The arrival of rail service could have a profound effect of the economy of a Western town. I do not have specific information about Colorado or Montana, but I have studied and published on the issues associated with rail service to Virginia City/Gold Hill and the Comstock Mining District of Nevada.
The transcontinental RR, of course, connected the coasts in 1869. Unemployed Chinese American work gangs were immediately hired by the Virginia and Truckee RR to connect to the transcontinental in Reno, and then passing through Carson City, then passing along the Carson River, and up to Gold Hill and Virginia City.
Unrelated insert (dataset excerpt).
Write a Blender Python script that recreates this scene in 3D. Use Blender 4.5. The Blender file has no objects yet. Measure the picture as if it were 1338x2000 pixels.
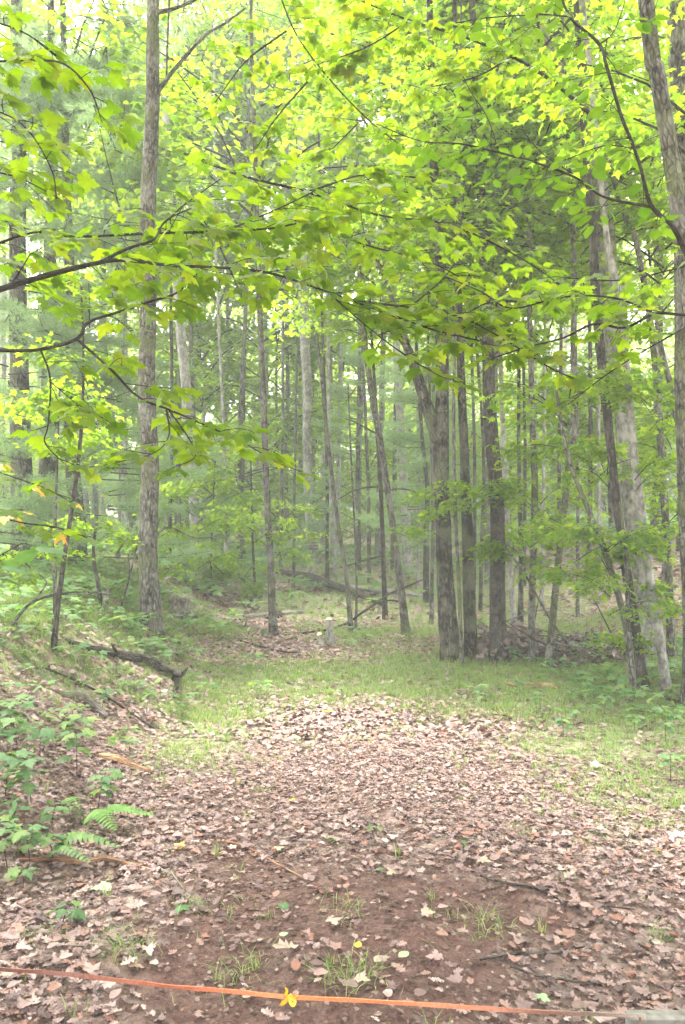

The connection with Gold Hill was secured in late 1869. The difficult connection to Virginia City was secured in 1872.
As a result of the railroad, the number of employed teamsters was reduced by more than half. The transportation of goods dramatically decreased. Most importantly for a mining district, the transportation of ore became extremely easy and cost-effective. This meant that poorer quality ores were suddenly "viable": they could be transported to mills (in this case along the Carson River) at a much reduced rate, so ore with less gold and silver could be milled profitably. This also caused the extinction of Ophir City and contributed to the demise of Washoe City, both of which had depended largely on ore-processing mills, serviced by teamsters.
Besides teamsters, I can't say that I have observed an effect on wages generally as a result of the RR. An archaeological "signature" of the arrival of the railroad was in the form of oyster shells: before 1869, one could only find Pacific Coast oysters, shipped as quickly from the coast by teamsters. These oysters were round and small compared to the oysters of the Chesapeake Bay (and elsewhere on the Atlantic Coast). Atlantic oysters were oblong and much larger. Though more desirable, before 1869 they could only arrive shelled and canned. After 1869, fresh Chesapeake Bay oysters in their distinctive shell, began arriving by the tens of thousands. They represented many feet of deposition in the local dump, and they can be used to date a site.